WASHINGTON – The Financial Services Innovation Coalition (FSIC) and Creative Investment Research released a report that finds technology and math can be used to reduce racial disparities in mortgage lending.

The report, Artificial Intelligence and Algorithmic Lending Has the Potential to Reduce Discrimination in Mortgage Lending, explores the rise of non-bank lenders and their adoption of AI and algorithmic systems, the obstacles lenders face in creating non-biased underwriting, and the path forward for continuing to reduce discrimination in the home buying process.

“For too long, Blacks and other minorities in the United States have been victimized by bias – both conscious and unconscious – in the lending sector,” says Kevin Kimble, founder and CEO of FSIC. “Color blind application of appropriate data can help reverse this historical inequity.”

AI and algorithmic systems remove much of the human element from underwriting. That lowers the potential for bias, the group claims, piggybacking on an earlier study that found AI-based systems reduced racial bias by 40% and showed no discrimination in rejection rates.
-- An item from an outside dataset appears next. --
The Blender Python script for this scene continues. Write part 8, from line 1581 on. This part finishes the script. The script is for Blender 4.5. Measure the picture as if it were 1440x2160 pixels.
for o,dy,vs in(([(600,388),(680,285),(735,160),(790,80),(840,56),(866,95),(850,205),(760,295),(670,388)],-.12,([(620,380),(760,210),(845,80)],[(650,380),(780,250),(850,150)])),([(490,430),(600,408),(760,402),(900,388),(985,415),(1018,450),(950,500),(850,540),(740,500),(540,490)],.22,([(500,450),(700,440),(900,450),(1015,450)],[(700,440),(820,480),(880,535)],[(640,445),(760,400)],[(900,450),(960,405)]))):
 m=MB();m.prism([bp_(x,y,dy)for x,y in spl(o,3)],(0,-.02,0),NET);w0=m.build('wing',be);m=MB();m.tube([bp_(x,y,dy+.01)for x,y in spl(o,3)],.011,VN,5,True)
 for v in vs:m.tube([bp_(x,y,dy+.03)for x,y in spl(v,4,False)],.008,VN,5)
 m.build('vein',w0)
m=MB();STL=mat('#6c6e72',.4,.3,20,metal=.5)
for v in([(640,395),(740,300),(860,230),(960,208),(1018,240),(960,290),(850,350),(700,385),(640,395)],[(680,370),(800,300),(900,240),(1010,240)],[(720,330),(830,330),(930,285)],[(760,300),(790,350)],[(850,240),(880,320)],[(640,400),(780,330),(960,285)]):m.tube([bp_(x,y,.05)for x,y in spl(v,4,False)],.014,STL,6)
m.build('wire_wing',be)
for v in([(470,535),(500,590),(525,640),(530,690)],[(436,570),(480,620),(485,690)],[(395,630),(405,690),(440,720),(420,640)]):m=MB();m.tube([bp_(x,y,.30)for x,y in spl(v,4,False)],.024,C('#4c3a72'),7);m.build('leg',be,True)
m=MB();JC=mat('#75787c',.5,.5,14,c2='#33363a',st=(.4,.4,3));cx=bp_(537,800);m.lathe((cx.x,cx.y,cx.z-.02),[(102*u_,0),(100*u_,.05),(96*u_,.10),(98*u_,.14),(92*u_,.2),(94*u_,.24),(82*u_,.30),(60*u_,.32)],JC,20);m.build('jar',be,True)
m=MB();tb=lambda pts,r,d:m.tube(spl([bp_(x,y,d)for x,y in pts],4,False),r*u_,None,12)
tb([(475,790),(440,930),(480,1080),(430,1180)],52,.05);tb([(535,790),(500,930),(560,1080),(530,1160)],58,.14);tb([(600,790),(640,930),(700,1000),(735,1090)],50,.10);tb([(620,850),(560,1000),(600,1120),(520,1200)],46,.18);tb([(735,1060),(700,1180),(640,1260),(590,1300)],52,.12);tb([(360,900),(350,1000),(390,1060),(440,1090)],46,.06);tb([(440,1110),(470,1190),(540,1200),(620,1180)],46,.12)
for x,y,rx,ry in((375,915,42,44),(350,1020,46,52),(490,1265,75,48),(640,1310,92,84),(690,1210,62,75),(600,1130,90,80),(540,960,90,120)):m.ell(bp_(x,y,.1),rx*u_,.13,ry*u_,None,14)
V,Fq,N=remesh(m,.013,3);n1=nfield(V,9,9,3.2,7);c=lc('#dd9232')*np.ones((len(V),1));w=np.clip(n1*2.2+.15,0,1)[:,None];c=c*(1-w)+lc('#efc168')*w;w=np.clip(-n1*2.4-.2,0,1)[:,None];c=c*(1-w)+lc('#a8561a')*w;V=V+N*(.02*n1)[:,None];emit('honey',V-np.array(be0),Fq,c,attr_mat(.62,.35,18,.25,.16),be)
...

The report also argues non-bank lenders have helped facilitate the automatic-loan-approval process. In 2013, non-bank lenders accounted for fewer than 40% of all loans. By May 2019, these lenders wrote nearly two-thirds of all new mortgages.

“Non-bank lenders are certainly part of the solution,” Kimble says. “The growth of these lenders, which have fewer qualifying factors and lower down-payment requirements than traditional banks, has opened the door to homeownership for millions of previously underserved families, especially in low-income and minority communities.”

However, the report states that loan underwriting based on any past credit analysis will always have some inherent bias. To address this, the authors call on the federal government to reform qualifying factors, as government-sponsored enterprises (GSEs) such as Fannie Mae and Freddie Mac guarantee over 90% of mortgages in the U.S.

“The full potential of AI and algorithmic lending systems cannot be realized until the GSEs modify the qualifying factors for the conventional home loans they’re willing to buy or insure,” Kimble says.